33 Et de proposer de confier la surveillance des gardes aux… tribunaux. Lors de la deuxième délibération, le 7 mars 1892, le sénateur Paul Le Breton, président de l’Association des agriculteurs de la Mayenne, précisa ainsi la pensée de ses amis politiques :

34

« [...] le système que nous proposons consiste purement et simplement à donner aux tribunaux le droit d'infliger des peines allant jusqu'à la suspension et à la révocation sans recours devant la cour d'appel [...]. Je crois que l'on ne peut nous accuser de vouloir ménager les gardes véritablement indignes de remplir leurs fonctions. Mais aller plus loin ce serait donner aux préfets un pouvoir qu'ils ne sont pas aptes à exercer, qu'ils ne peuvent même pas exercer sans empiéter sur le droit du propriétaire [...].

35

Ce serait désorganiser la défense de la propriété privée au détriment non pas seulement des grands propriétaires [...] mais au détriment des petits propriétaires, des simples cultivateurs, des honnêtes gens des campagnes pour lesquels le garde particulier, auxiliaire indispensable du garde champêtre communal, est une garantie contre les malversations des malfaiteurs de toute espèce, trop souvent assurés de l'impunité lorsqu'ils exploitent nos populations rurales [23]. »
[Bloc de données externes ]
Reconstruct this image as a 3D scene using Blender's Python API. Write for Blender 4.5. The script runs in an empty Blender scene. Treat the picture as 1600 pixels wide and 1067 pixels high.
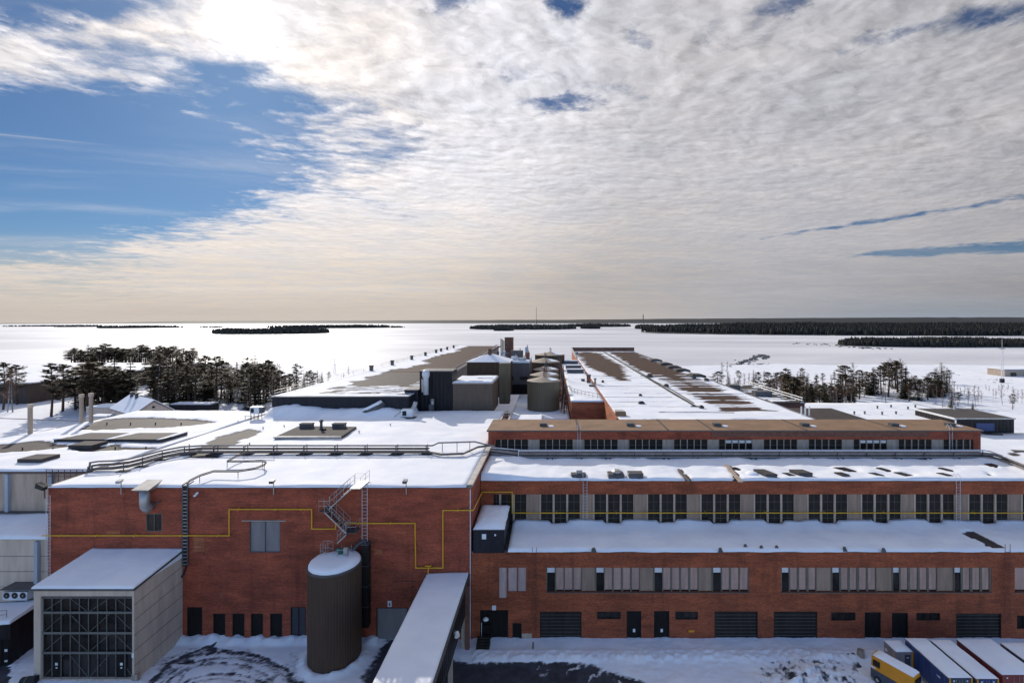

36 Intervention remarquable. Outre le problème ici débattu [24], on y trouve une double affirmation : d’abord celle du rôle considérable que jouent les gardes, dépassant de loin la seule question de la chasse, dans la défense de l'ordre public tout court dans les campagnes, celle ensuite de la confiance que conserve, en partie tout au moins, la droite politique et sociale à l'égard de la magistrature et ceci une dizaine d'années après la radicale épuration de 1879-1883 qui l'avait renouvelée en son écrasante majorité. Il faut croire que ce n'était pas sans raisons, et que le républicanisme de la justice demeurait à cette époque – comment dire ? – moins ferme que celui de la police, et, encore moins, de l'administration en général. À tout le moins, s’il fallait admettre que la puissance publique avait le droit de mettre son nez dans les affaires d’un particulier, le moindre mal était de confier cette mission aux tribunaux en qui on pouvait, peut-être, avoir confiance, et non aux préfets chez lesquels on ne pouvait jamais la placer.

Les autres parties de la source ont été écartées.